Stetson Kennedy photo by Ivy Bigbee courtesy of Florida Artists Hall of Fame website, Florida Division of Cultural Affairs.





Monday, August 22, 2011

Reviewed: “I Wore the Ocean in the Shape of a Girl”


Kelle Groom's (FLAC member) memoir was reviewed in the New York Times Sunday Book Review

Other Words Special Guest

Julie Lequin is a French Canadian artist currently based in Quebec. She received a B.F.A. from Concordia University, Montreal, PQ in 2001 and an M.F.A. from Art Center College of Design, Pasadena, CA in 2005. Julie's multidisciplinary practice interweaves personal history with fictionalized events and circumstances in a manner that constantly blurs the line between the artist as individual and the artist as self-consciously constructed persona. She has exhibited at the Santa Barbara Contemporary Arts Forum in California, La Centrale Powerhouse in Montreal, White Columns in New York City and was most recently included in Between Document and Fiction at MausHabitos in Oporto, Portugual. Lequin was recently honored with the Joseph S. Stauffer Award from the Canada Council for the Arts and has completed residencies at Yaddo, Art Omi, Macdowell Colony and Les Recollets in Paris. 2nd Cannons Publications published her first book and DVD project in 2007.

Tuesday, August 16, 2011

Conference Evening Reader: Carol Frost

Carol Frost, director of is the author of eleven books of poems.
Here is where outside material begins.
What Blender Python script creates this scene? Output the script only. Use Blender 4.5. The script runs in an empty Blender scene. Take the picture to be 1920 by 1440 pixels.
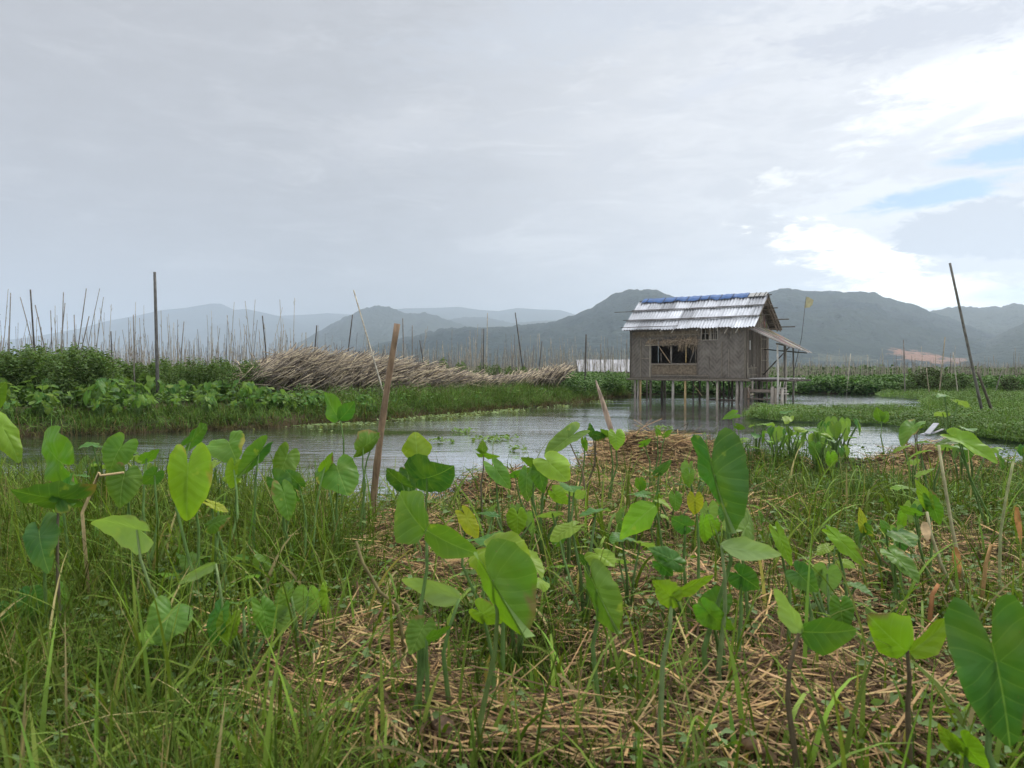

The Queen's Desertion, I Will Say Beauty, Love and Scorn: New and Selected Poems, all from Northwestern University Press, are recent volumes. The Florida Book Awards named her latest poetry collection Honeycomb the gold medal winner in poetry for 2010. Her poems have appeared in four Pushcart Prize anthologies, and she has been a recipient of two National Endowment for the Arts fellowships. The Poets’ Prize and Elliston Award committees have also honored her work.

Carol Frost is the Theodore Bruce and Barbara Lawrence Alfond Chair at Rollins College, Winter Park, Florida, where she is professor of English and the Director of Winter with the Writers, A Festival of the Literary Arts. She is also a fore faculty member of the New England College Master of Fine Arts Program in Poetry. She spends time and writes each spring on Florida's "Nature Coast" in Cedar Key.

For more information visit:
http://www.poetryfoundation.org/uploads/authors/carol-frost/448x/carol-frost.jpg

http://www.poetryfoundation.org/bio/carol-frost

Watch our website for scheduling information.

Monday, August 8, 2011

Florida Writer's Circuit

This year's FLAC Florida Writer's Circuit (amazing!):
Peter Trachtenberg--October 2011
Erika Meitner--November 2011
Gerry LaFemina--November 2011
Tim Seibles--February 2012
John Blair--April 2012

Thanks to Gianmarc, Rick, and Richard for all their work!